The Spirit which is poured out that day is manifested in a miracle—no matter the language people spoke, they could hear the message spoken by Galilean fishermen. It is a reversal of what happened at the dawn of human society: the Jewish story says that on the plain of Shinar in the ancient city of Babel, later called Babylon, Yahweh confused the language of a humanity bent on proving its technological prowess and thus arose the tribes and tongues which even now separate people who are not listening for God. But in the Pentecostal wind, humanity is knit back into essential oneness. Those who breathe in the Spirit’s breath, discover that they, like the earth it warms and cools, are renewed.

The great lay theologian William Stringfellow wrote, "In contemporary culture, though there is much sound, a clamor of noises, and a vast and complex profusion of words, there seems to be precious little listening amongst human beings. There is—literally— babel instead of communication; there is frustration instead of relationship, there is violence instead of love...To transcend the babel, to have, as Jesus often mentioned, the ears to hear the Word, it is essential...to listen." When we listen, we will hear the message of unity for all people.

St. Paul writes , “For in the one Spirit we were all baptized into one body—Jews or Gentiles, slaves or free—and we were all made to drink of one Spirit.” Today’s Gospel is set weeks before the day of Pentecost, but it is John’s way of telling the same story. “Peace be with you,” says Jesus. “As the Father has sent me, so I send you.” And he blows upon them the wind which creates a new society out of the shattered remnant of the old.
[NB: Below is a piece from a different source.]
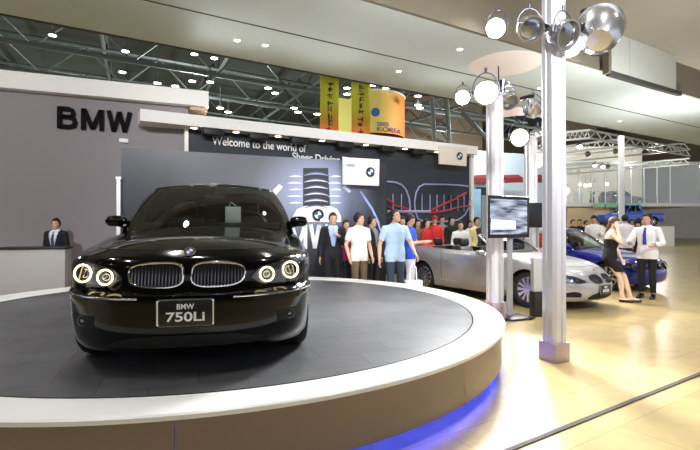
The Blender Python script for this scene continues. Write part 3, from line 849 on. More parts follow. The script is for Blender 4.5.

In this new world order, created by the unity of the Spirit, people have the power to forgive and to move beyond the false divisions of language and culture that keep alive hate masquerading as heritage. It is the wind of peace.

As the Father sent Jesus, the Jesus through the Spirit now sends us out into the world rejoicing in the power of God. Let us listen, let us hear. Let the Pentecostal wind renew us and make us whole. Let us the tell the whole world: we are all one in the Spirit. Happy Pentecost.